3. Financing Options for a Vacation Property
Purchasing a second home requires a different approach to financing compared to your primary residence. Mortgage lenders typically view vacation properties as riskier investments, especially if they are in remote areas or not used year-round. Consequently, down payment requirements and interest rates tend to be higher.
Traditional Mortgage
For a vacation property that you intend to use personally (and not as a rental property), you may qualify for a conventional mortgage. Generally, lenders will require at least a 20% down payment, which is higher than the minimum for a primary residence. Keep in mind that vacation properties often come with higher interest rates due to the associated risks.
Second Mortgage
A second mortgage might be an option if you’re looking to leverage the equity in your primary residence to finance the purchase of a vacation home. As we explored in the blog “Second Mortgages vs. Refinancing,” this option can provide access to a significant amount of funds, though it comes with its own risks, such as the potential foreclosure of your primary residence if you’re unable to make payments.
Refinancing Your Primary Home
Refinancing your current home could allow you to use the increased equity in your primary residence to fund the down payment for your vacation property. By lowering the interest rate on your existing mortgage, you might free up cash for this new purchase.
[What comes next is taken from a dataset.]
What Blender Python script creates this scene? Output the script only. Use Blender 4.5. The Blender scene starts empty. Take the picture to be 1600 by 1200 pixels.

However, as discussed in our blog on refinancing, it’s important to assess the costs, such as prepayment penalties and refinancing fees.
Rental Income and Investment Properties
If you’re buying a vacation property with the intention of renting it out, your financing options may differ. Lenders often require a larger down payment, sometimes as high as 30%, if the property will generate rental income. Be sure to factor in the tax implications as well, which we covered in the blog about owning rental property in Canada. Rental income can affect your tax bracket, and you may also be subject to capital gains taxes if you sell the property in the future.
4. Mortgage Default Insurance: Is It Necessary?
When purchasing a second home, mortgage default insurance is often a consideration, especially if your down payment is less than 20%. Canada Mortgage and Housing Corporation (CMHC) typically provides mortgage insurance for primary residences, but private mortgage insurance might be necessary for vacation homes. This can add to the overall cost of the mortgage. Refer back to our blog on “Understanding Mortgage Default Insurance: CMHC vs. Private Insurance” for more on the pros and cons of these insurance options.
5. Considering Closing Costs
Just like buying your primary home, a vacation property comes with additional expenses that go beyond the purchase price. These closing costs can include:
- Legal fees
- Land transfer taxes
- Property inspections
- Appraisal fees
In our blog on closing costs, we emphasized how these additional expenses can add up quickly, so it’s important to budget for them. For a vacation property, you may also need to consider the costs of maintenance, property management (if you plan to rent it out), and seasonal upkeep, particularly if the property is in a location with harsh weather conditions.
6. Location, Location, Location
The location of your vacation property will play a significant role in both its enjoyment and its financial implications. For instance, a waterfront property in British Columbia might come with higher insurance premiums due to flood risks, while a ski chalet in Quebec could require additional heating costs during the winter months.
Additionally, accessibility is a key factor. Lenders may be hesitant to approve mortgages for properties that are in remote areas, as these are considered higher-risk investments. In our blog on choosing the right neighborhood, we discussed how proximity to amenities and infrastructure is a crucial factor in real estate. The same principles apply to vacation homes, as accessibility can impact both property values and your enjoyment of the property.
7. Tax Implications
Owning a second property in Canada comes with unique tax implications. If you’re renting out your vacation property, any income earned is taxable. You’ll also need to consider the capital gains tax when selling the property. As we explored in our blog on rental property tax implications, careful planning and consultation with a tax advisor are essential to navigating the complex tax landscape.
In some provinces, additional taxes, such as a speculation and vacancy tax, may apply to properties that are not occupied year-round. British Columbia, for example, has implemented such taxes in certain areas to curb real estate speculation. Be sure to check the local tax laws in the area where you’re buying.
8. The Role of Professional Guidance
Purchasing a vacation property is a major financial decision, and the right professional support can make all the difference. Working with a mortgage broker, such as GLM Mortgage Group, ensures that you find the best financing options for your unique situation. GLM has extensive experience in helping Canadians navigate the mortgage process, particularly for vacation and second homes.
9. Final Thoughts
Owning a vacation property in Canada can be a rewarding investment, but it’s essential to approach the process with a solid understanding of the financial implications. From securing the right mortgage to budgeting for additional costs like taxes, insurance, and maintenance, careful planning will help ensure that your vacation home is a source of joy, not financial stress.
By taking the time to explore all financing options and understanding the tax implications, you’ll be better prepared to make this significant purchase. And remember, a trusted mortgage broker can help guide you every step of the way, making your dream of owning a vacation property a reality.